▶ **Written exercise**
Leave out the pictures and copy everything else below exactly.

** START Data segment **

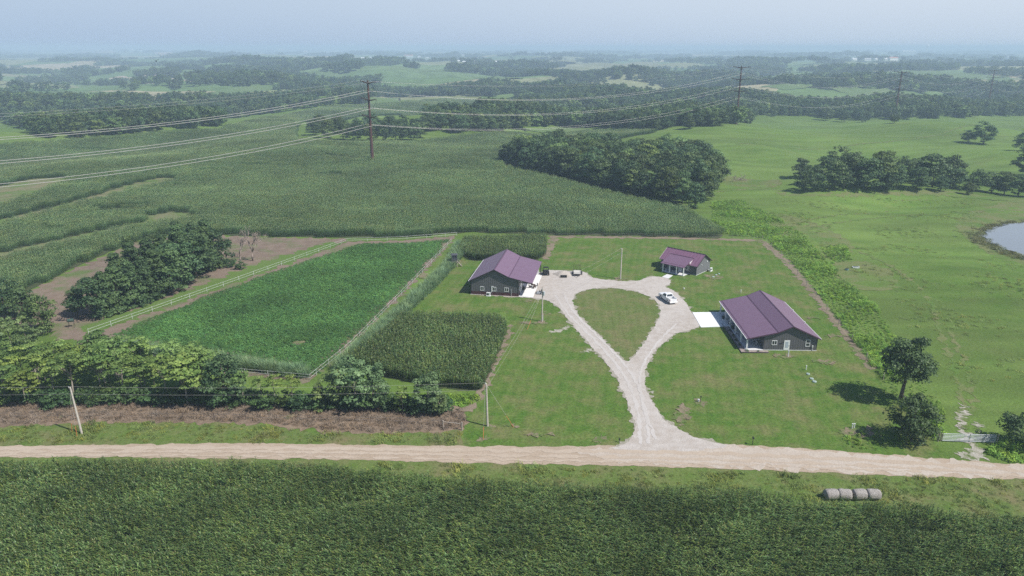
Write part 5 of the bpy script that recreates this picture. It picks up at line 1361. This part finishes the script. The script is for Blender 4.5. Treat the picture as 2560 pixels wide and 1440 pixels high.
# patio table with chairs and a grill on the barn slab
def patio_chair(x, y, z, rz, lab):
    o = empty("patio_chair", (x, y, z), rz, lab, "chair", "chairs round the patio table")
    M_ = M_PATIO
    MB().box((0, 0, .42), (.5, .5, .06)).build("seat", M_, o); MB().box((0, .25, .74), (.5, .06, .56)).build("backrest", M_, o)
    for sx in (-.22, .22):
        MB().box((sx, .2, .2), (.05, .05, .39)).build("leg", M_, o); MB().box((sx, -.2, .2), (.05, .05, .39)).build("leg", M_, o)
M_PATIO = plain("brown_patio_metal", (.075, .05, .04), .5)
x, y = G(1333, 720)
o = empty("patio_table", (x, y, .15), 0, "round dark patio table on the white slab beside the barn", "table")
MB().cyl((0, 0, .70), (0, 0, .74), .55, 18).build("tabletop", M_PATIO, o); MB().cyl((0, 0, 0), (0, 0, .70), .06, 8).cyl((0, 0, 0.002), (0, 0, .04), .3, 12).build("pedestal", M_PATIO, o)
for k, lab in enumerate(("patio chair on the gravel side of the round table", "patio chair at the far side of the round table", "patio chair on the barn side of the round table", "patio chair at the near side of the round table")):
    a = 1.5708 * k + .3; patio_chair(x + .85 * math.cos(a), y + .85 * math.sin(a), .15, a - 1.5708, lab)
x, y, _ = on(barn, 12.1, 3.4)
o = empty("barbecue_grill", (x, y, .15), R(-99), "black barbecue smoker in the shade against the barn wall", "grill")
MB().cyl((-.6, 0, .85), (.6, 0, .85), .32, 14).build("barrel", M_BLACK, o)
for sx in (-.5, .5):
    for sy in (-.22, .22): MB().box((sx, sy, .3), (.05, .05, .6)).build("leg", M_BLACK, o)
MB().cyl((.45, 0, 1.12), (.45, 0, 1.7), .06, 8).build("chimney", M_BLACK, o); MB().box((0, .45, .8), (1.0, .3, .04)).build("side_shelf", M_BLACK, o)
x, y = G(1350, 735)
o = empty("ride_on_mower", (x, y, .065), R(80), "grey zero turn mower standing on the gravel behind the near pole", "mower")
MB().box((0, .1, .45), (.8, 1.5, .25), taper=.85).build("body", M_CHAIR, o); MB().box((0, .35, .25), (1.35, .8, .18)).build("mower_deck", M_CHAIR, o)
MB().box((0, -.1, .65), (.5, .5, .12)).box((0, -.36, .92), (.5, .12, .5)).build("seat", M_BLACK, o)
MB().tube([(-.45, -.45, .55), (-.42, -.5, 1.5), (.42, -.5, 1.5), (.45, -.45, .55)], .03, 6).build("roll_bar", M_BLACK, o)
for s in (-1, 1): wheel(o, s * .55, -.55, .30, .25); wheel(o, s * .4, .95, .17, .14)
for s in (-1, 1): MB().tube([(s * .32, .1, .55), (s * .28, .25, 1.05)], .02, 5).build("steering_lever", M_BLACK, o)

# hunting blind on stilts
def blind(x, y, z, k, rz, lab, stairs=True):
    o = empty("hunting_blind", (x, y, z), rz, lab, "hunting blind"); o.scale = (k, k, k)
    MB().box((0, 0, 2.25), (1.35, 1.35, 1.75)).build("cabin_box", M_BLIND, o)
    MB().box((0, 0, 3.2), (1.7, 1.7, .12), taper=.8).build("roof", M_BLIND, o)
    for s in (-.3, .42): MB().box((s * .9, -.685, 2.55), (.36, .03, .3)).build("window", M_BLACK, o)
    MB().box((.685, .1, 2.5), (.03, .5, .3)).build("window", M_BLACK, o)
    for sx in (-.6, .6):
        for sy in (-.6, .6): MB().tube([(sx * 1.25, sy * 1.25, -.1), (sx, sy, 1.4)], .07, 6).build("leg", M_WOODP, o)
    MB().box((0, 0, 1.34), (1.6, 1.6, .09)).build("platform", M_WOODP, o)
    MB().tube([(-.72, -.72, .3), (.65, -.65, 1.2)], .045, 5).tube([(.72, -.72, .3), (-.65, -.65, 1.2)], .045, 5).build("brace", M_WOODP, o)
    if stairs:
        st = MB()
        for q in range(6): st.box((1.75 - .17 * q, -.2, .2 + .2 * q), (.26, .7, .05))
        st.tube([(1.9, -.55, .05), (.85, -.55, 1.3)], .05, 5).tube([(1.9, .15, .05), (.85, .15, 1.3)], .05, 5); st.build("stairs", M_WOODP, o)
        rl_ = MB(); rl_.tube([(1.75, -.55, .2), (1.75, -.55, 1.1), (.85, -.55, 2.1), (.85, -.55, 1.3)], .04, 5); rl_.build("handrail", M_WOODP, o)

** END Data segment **

▶ **Full solution**
Write part 5 of the bpy script that recreates this picture. It picks up at line 1361. This part finishes the script. The script is for Blender 4.5. Treat the picture as 2560 pixels wide and 1440 pixels high.
# patio table with chairs and a grill on the barn slab
def patio_chair(x, y, z, rz, lab):
    o = empty("patio_chair", (x, y, z), rz, lab, "chair", "chairs round the patio table")
    M_ = M_PATIO
    MB().box((0, 0, .42), (.5, .5, .06)).build("seat", M_, o); MB().box((0, .25, .74), (.5, .06, .56)).build("backrest", M_, o)
    for sx in (-.22, .22):
        MB().box((sx, .2, .2), (.05, .05, .39)).build("leg", M_, o); MB().box((sx, -.2, .2), (.05, .05, .39)).build("leg", M_, o)
M_PATIO = plain("brown_patio_metal", (.075, .05, .04), .5)
x, y = G(1333, 720)
o = empty("patio_table", (x, y, .15), 0, "round dark patio table on the white slab beside the barn", "table")
MB().cyl((0, 0, .70), (0, 0, .74), .55, 18).build("tabletop", M_PATIO, o); MB().cyl((0, 0, 0), (0, 0, .70), .06, 8).cyl((0, 0, 0.002), (0, 0, .04), .3, 12).build("pedestal", M_PATIO, o)
for k, lab in enumerate(("patio chair on the gravel side of the round table", "patio chair at the far side of the round table", "patio chair on the barn side of the round table", "patio chair at the near side of the round table")):
    a = 1.5708 * k + .3; patio_chair(x + .85 * math.cos(a), y + .85 * math.sin(a), .15, a - 1.5708, lab)
x, y, _ = on(barn, 12.1, 3.4)
o = empty("barbecue_grill", (x, y, .15), R(-99), "black barbecue smoker in the shade against the barn wall", "grill")
MB().cyl((-.6, 0, .85), (.6, 0, .85), .32, 14).build("barrel", M_BLACK, o)
for sx in (-.5, .5):
    for sy in (-.22, .22): MB().box((sx, sy, .3), (.05, .05, .6)).build("leg", M_BLACK, o)
MB().cyl((.45, 0, 1.12), (.45, 0, 1.7), .06, 8).build("chimney", M_BLACK, o); MB().box((0, .45, .8), (1.0, .3, .04)).build("side_shelf", M_BLACK, o)
x, y = G(1350, 735)
o = empty("ride_on_mower", (x, y, .065), R(80), "grey zero turn mower standing on the gravel behind the near pole", "mower")
MB().box((0, .1, .45), (.8, 1.5, .25), taper=.85).build("body", M_CHAIR, o); MB().box((0, .35, .25), (1.35, .8, .18)).build("mower_deck", M_CHAIR, o)
MB().box((0, -.1, .65), (.5, .5, .12)).box((0, -.36, .92), (.5, .12, .5)).build("seat", M_BLACK, o)
MB().tube([(-.45, -.45, .55), (-.42, -.5, 1.5), (.42, -.5, 1.5), (.45, -.45, .55)], .03, 6).build("roll_bar", M_BLACK, o)
for s in (-1, 1): wheel(o, s * .55, -.55, .30, .25); wheel(o, s * .4, .95, .17, .14)
for s in (-1, 1): MB().tube([(s * .32, .1, .55), (s * .28, .25, 1.05)], .02, 5).build("steering_lever", M_BLACK, o)

# hunting blind on stilts
def blind(x, y, z, k, rz, lab, stairs=True):
    o = empty("hunting_blind", (x, y, z), rz, lab, "hunting blind"); o.scale = (k, k, k)
    MB().box((0, 0, 2.25), (1.35, 1.35, 1.75)).build("cabin_box", M_BLIND, o)
    MB().box((0, 0, 3.2), (1.7, 1.7, .12), taper=.8).build("roof", M_BLIND, o)
    for s in (-.3, .42): MB().box((s * .9, -.685, 2.55), (.36, .03, .3)).build("window", M_BLACK, o)
    MB().box((.685, .1, 2.5), (.03, .5, .3)).build("window", M_BLACK, o)
    for sx in (-.6, .6):
        for sy in (-.6, .6): MB().tube([(sx * 1.25, sy * 1.25, -.1), (sx, sy, 1.4)], .07, 6).build("leg", M_WOODP, o)
    MB().box((0, 0, 1.34), (1.6, 1.6, .09)).build("platform", M_WOODP, o)
    MB().tube([(-.72, -.72, .3), (.65, -.65, 1.2)], .045, 5).tube([(.72, -.72, .3), (-.65, -.65, 1.2)], .045, 5).build("brace", M_WOODP, o)
    if stairs:
        st = MB()
        for q in range(6): st.box((1.75 - .17 * q, -.2, .2 + .2 * q), (.26, .7, .05))
        st.tube([(1.9, -.55, .05), (.85, -.55, 1.3)], .05, 5).tube([(1.9, .15, .05), (.85, .15, 1.3)], .05, 5); st.build("stairs", M_WOODP, o)
        rl_ = MB(); rl_.tube([(1.75, -.55, .2), (1.75, -.55, 1.1), (.85, -.55, 2.1), (.85, -.55, 1.3)], .04, 5); rl_.build("handrail", M_WOODP, o)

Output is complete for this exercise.